Midnight is an unearthly hour for declaring a country’s independence. But Indian astrologers had convinced the leaders that the scheduled independence date was highly inauspicious. After tense and frantic discussions, a compromise was arrived at: the precise start of midnight. Proclaiming India’s independence, the country’s first Prime Minister Jawaharlal Nehru said: “At the stroke of the midnight hour, when the world sleeps, India will awake to life and freedom.” 

New challenges

By the time the country adopted a new constitution and became a republic, Naga separatists called for boycotting celebrations of Independence Day in the northeast.
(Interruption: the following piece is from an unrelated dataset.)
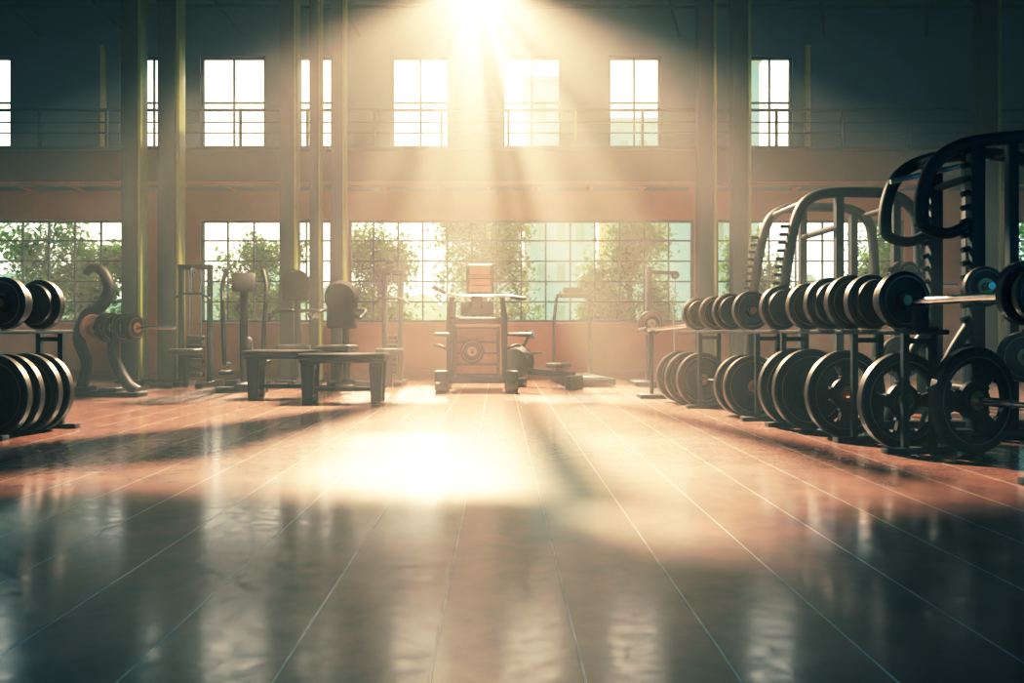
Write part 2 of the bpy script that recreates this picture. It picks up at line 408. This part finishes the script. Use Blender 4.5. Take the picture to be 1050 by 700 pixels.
# ------------------------------------------------------------ centre press machine
b=B('chest_press_machine',(-.24,8.3,0))
for sx in (-1,1):
    b.box((sx*.37,.35,.07),(.12,.95,.14),M_BLACK,.02)
    b.box((sx*.37,-.06,.13),(.14,.14,.22),M_BLACK,.02)
    b.cyl((sx*.37-.06,-.1,.07),(sx*.37+.06,-.1,.07),.07,M_RUB,24)
    b.tube([(sx*.30,.1,.12),(sx*.30,.1,.8),(sx*.27,.12,1.02)],.028,M_BLACK,square=True)
    b.tube([(sx*.30,.7,.12),(sx*.28,.6,1.0)],.028,M_BLACK,square=True)
    e=.42 if sx<0 else .56
    b.tube([(sx*.30,.1,.62),(sx*e,0,.62)],.018,M_BLACK); b.tube([(sx*(e-.12),-.0,.62),(sx*(e+.02),-.04,.62)],.023,M_RUB)
    b.tube([(sx*.30,.1,.45),(sx*.40,.1,.5),(sx*.46,.2,.5)],.018,M_BLACK,smooth=3)
b.box((0,.1,.13),(.7,.08,.07),M_BLACK,.01); b.box((0,.75,.13),(.7,.08,.07),M_BLACK,.01)
b.box((0,.12,.44),(.48,.05,.50),M_RED,.01)
b.box((0,.42,.44),(.46,.50,.50),M_BLACK,.01)
for x in (-.23,.23): b.box((x,.08,.44),(.035,.05,.54),M_BLACK,.005)
for z in (.18,.30,.42,.54,.69): b.box((0,.078,z),(.48,.03,.022),M_BLACK,.004)
b.plate((-.05,.05,.44),(0,1,0),.13,.04,0)
b.box((0,.15,.77),(.56,.34,.07),M_VINYL,.02,seg=3)
b.box((0,.2,.90),(.36,.10,.16),M_BLACK,.02)
b.box((0,.3,1.0),(.1,.08,.3),M_BLACK,.01)
b.box((.03,.2,1.22),(.30,.09,.34),M_BEIGE,.03,seg=3)
b.box((.03,.148,1.31),(.24,.02,.10),M_BEIGE,.008); b.box((.03,.148,1.19),(.24,.02,.08),M_BEIGE,.008)
b.tube([(-.42,-.03,1.12),(-.33,.0,1.06),(-.15,.05,1.03),(.15,.05,1.03),(.33,.0,1.03),(.52,-.04,1.0)],.016,M_STEEL,smooth=5)
b.tube([(-.46,-.04,1.13),(-.34,.0,1.065)],.022,M_RUB); b.tube([(.36,-.0,1.02),(.52,-.04,1.0)],.022,M_RUB)
b.box((0,.08,.97),(.12,.1,.14),M_BLACK,.015)
b.done()

# ------------------------------------------------------------ left S-shaped barbell stand
b=B('barbell_stand',(-4.1,8.0,0))
for (ox,oy) in ((0,0),(.36,-.17)):
    pts=[(-.14,0,1.24),(-.08,0,1.30),(.03,0,1.27),(.10,0,1.10),(.02,0,.92),(-.14,0,.80),(-.21,0,.58),(-.13,0,.32),(-.19,0,.05)]
    if ox: pts=[(.02,0,.74),(-.08,0,.66),(-.14,0,.48),(-.08,0,.28),(.02,0,.12),(.10,0,.05)]
    b.tube([(p[0]+ox,p[1]+oy,p[2]) for p in pts],.045,M_BLACK,smooth=6,seg=14,radii=[.03,.045,.055,.06,.06,.065,.06,.055,.06] if not ox else [.04,.05,.055,.055,.055,.06])
    b.box((-.06+ox,oy,.025),(.46,.22,.05),M_BLACK,.015)
    b.box((-.16+ox,oy,.06),(.20,.16,.06),M_BLACK,.02)
a=Vector((.95,-.30,0)).normalized(); c=Vector((0,-.12,.69))
b.tube([c-a*.1,c+a*1.0],.017,M_STEEL); 
pa=Vector((.80,-.60,0)).normalized()
b.plate(c-a*.0,pa,.135,.04,0,M_TAN)
for s_,r in ((.17,.15),(.23,.15),(.36,.14),(.48,.13),(.53,.12)): b.plate(c+a*s_,a,r,.035)
b.tube([c+Vector((-.16,.12,.02)),c+Vector((.02,.0,-.03))],.03,M_BLACK)
b.done()

# ------------------------------------------------------------ cardio & cable machines at the back
def elliptical(x,y,rot=0):
    b=B('elliptical_trainer',(x,y,0),rot)
    b.box((0,0,.05),(.16,1.3,.08),M_BLACK,.02)
    for yy in (-.6,.6): b.box((0,yy,.03),(.55,.1,.06),M_BLACK,.02)
    b.lathe([(0,-.06),(.22,-.06),(.25,-.03),(.25,.03),(.22,.06),(0,.06)],(0,.4,.34),(1,0,0),M_BLACK,32)
    b.tube([(0,-.2,.08),(0,-.3,.6),(0,-.28,1.1)],.045,M_BLACK,smooth=4)
    b.box((0,-.33,1.2),(.26,.07,.22),M_VINYL,.03,rx=R(-15))
    for sx in (-1,1):
        b.tube([(sx*.2,-.35,.3),(sx*.22,-.3,.8),(sx*.24,-.15,1.15),(sx*.2,-.05,1.36)],.024,M_BLACK,smooth=4)
        b.box((sx*.2,.05+sx*.12,.24+sx*.05),(.14,.36,.04),M_RUB,.01)
        b.tube([(sx*.2,-.35,.3),(sx*.2,.4,.26)],.022,M_BLACK)
    return b.done()
def seat_machine(x,y,zt,w,rot=0,zb=.62):
    b=B('seated_row_machine',(x,y,0),rot)
    for yy in (-.3,.35): b.box((0,yy,.03),(.5,.08,.06),M_BLACK,.015)
    b.box((0,0,.06),(.08,.7,.06),M_BLACK,.01)
    b.tube([(0,.2,.06),(0,.18,.7),(0,.12,zt-.15)],.04,M_BLACK,smooth=4)
    b.box((0,-.1,.46),(w,.34,.08),M_VINYL,.03,seg=3); b.tube([(0,-.1,.06),(0,-.1,.44)],.035,M_BLACK,square=True)
    b.lathe([(0,-.045),(w*.42,-.045),(w*.5,-.02),(w*.5,.02),(w*.42,.045),(0,.045)],(0,.03,zt-.12-w*.2),(0,1,.12),M_VINYL,32)
    b.box((0,.05,(zt-.12+zb)/2),(w*.92,.085,zt-.25-zb),M_VINYL,.04,rx=R(-6),seg=4)
    for sx in (-1,1): b.tube([(0,.16,.9),(sx*(w/2+.06),.1,.9),(sx*(w/2+.08),-.15,.8),(sx*(w/2+.06),-.3,.85)],.02,M_BLACK,smooth=4)
    return b.done()
def treadmill(x,y,rot=0):
    b=B('treadmill',(x,y,0),rot)
    b.box((0,0,.06),(.56,1.2,.08),M_BLACK,.02); b.box((0,-.02,.105),(.42,1.1,.012),M_RUB,.004)
    for sx in (-1,1):
        b.tube([(sx*.25,.45,.08),(sx*.24,.5,.7),(sx*.22,.42,1.08)],.022,M_BLACK,smooth=4)
        b.tube([(sx*.22,.42,1.08),(sx*.24,.1,1.14)],.018,M_RUB)
    b.box((0,.42,1.12),(.44,.12,.06),M_BLACK,.02); b.box((0,.44,1.18),(.26,.05,.1),M_VINYL,.02)
    return b.done()
def cable(x,y,h=1.5,w=.5,rot=0):
    b=B('cable_machine',(x,y,0),rot)
    for sx in (-1,1):
        b.box((sx*w/2,0,h/2),(.05,.08,h),M_BLACK,.008); b.box((sx*w/2,0,.03),(.09,.7,.06),M_BLACK,.01)
        b.cyl((sx*.07,0,.1),(sx*.07,0,h-.05),.008,M_STEEL)
    b.box((0,0,h-.03),(w+.06,.09,.06),M_BLACK,.01)
    for i in range(9): b.box((0,0,.14+i*.055),(w*.55,.10,.048),M_IRON,.005)
    b.lathe([(.02,-.015),(.06,-.015),(.05,0),(.06,.015),(.02,.015)],(0,-.06,h-.1),(1,0,0),M_RUB,20,True)
    b.cyl((0,-.12,h-.1),(0,-.12,h-.35),.005,M_STEEL); b.tube([(-.22,-.12,h-.42),(-.12,-.12,h-.35),(.12,-.12,h-.35),(.22,-.12,h-.42)],.013,M_BLACK)
    b.box((0,-.28,.42),(.3,.3,.07),M_VINYL,.02); b.box((0,-.28,.2),(.06,.06,.38),M_BLACK,.008)
    return b.done()
cable(-3.62,9.3,1.45,.34); elliptical(-2.93,9.0,R(15)); seat_machine(-2.42,9.25,1.40,.36,R(5),.95); seat_machine(-1.82,8.95,1.24,.40,R(-8))
cable(-1.30,9.5,1.40,.20); treadmill(1.02,9.75,R(8)); 
b=B('pedestal_fan',(-3.3,10.1,0)); b.lathe([(0,0),(.16,0),(.15,.03),(.03,.05),(.02,.06),(0,.06)],(0,0,0),(0,0,1),M_BLACK,28)
b.cyl((0,0,.04),(0,0,.95),.016,M_BLACK); b.cyl((0,.06,.98),(0,-.04,.98),.035,M_BLACK)
for r in (.03,.055,.08,.10): b.lathe([(r,-.004),(r+.006,-.004),(r+.006,.004),(r,.004)],(0,-.06,.98),(0,1,0),M_BLACK,28,True)
for k in range(12): b.cyl((0,-.06,.98),(.10*math.cos(k*R(30)),-.06,.98+.10*math.sin(k*R(30))),.003,M_BLACK,6)
for k in range(4): b.box((.045*math.cos(k*R(90)),-.045,.98+.045*math.sin(k*R(90))),(.07,.008,.05),M_SCREEN,.002,ry=-k*R(90))
b.done()
b=B('pulley_column',(1.86,9.5,0))
b.box((-.04,0,.72),(.07,.09,1.44),M_BLACK,.01); b.box((0,0,.03),(.5,.55,.06),M_BLACK,.01)
b.tube([(-.04,0,1.38),(.12,0,1.37),(.30,0,1.36)],.022,M_BLACK,square=True); b.cyl((.28,0,1.36),(.28,0,1.0),.006,M_STEEL)
b.lathe([(.015,-.015),(.05,-.015),(.04,0),(.05,.015),(.015,.015)],(.28,0,1.34),(0,1,0),M_RUB,20,True)
b.cyl((-.04,-.04,.75),(-.04,-.22,.75),.02,M_STEEL); b.plate((-.04,-.10,.75),(0,1,0),.15,.04); b.plate((-.04,-.16,.75),(0,1,0),.11,.04)
b.tube([(.28,0,.06),(.26,0,.95)],.016,M_STEEL)
b.done()
# low rowing machine right of centre
b=B('rowing_machine',(.50,9.0,0),R(60))
b.tube([(0,-.4,.16),(0,.3,.20)],.035,M_BLACK,square=True); b.box((0,-.4,.08),(.36,.07,.16),M_BLACK,.015); b.box((0,.35,.05),(.4,.1,.1),M_BLACK,.02)
b.lathe([(0,-.07),(.15,-.07),(.19,-.04),(.19,.04),(.15,.07),(0,.07)],(0,.32,.30),(1,0,0),M_BLACK,36)
b.box((0,-.2,.27),(.26,.22,.06),M_VINYL,.025,seg=3); b.tube([(0,.3,.4),(0,.18,.6)],.02,M_BLACK); b.box((0,.16,.62),(.16,.03,.1),M_SCREEN,.01,rx=R(-20))
b.tube([(-.2,.12,.40),(.2,.12,.40)],.014,M_BLACK)
b.done()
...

Other separatist voices, including those in Kashmir, increased in the 1980s. Some insurgent outfits tried militant tactics in their bid to obstruct Independence Day celebrations. Fissiparous tendencies have cropped up every now and then but the Indian union has moved on. Churchill should be proved miserably wrong in his sinister dire warning: “They will fight among themselves for power and will be lost in political squabbles.” 

India has paced the political course these past seven and a half decades. The challenge is to withstand the test of the times in meeting the basic needs of its 1.4 billion people at the earliest. Destined to overtake China as the world’s most-populous country in 15 months’ time, India and the Indian people have many more miles to march and accomplishments to record, as is the case with much of the contemporary world. A prosperous democracy would be good for its South Asian neighbours, too.

India’s pressing task is to drastically reduce poverty, forge yet better ties of understanding cooperation with its neighbours as well as major powers, and consolidate its desire to one day get aboard the United Nations Security Council as a permanent member. Taking due stock of its policies and strategies covering various fronts should offer concrete answers for the future course of action. Vision and statesmanship should steer India into its centenarian celebrations 25 years hence with dazzling series of scintillating successes.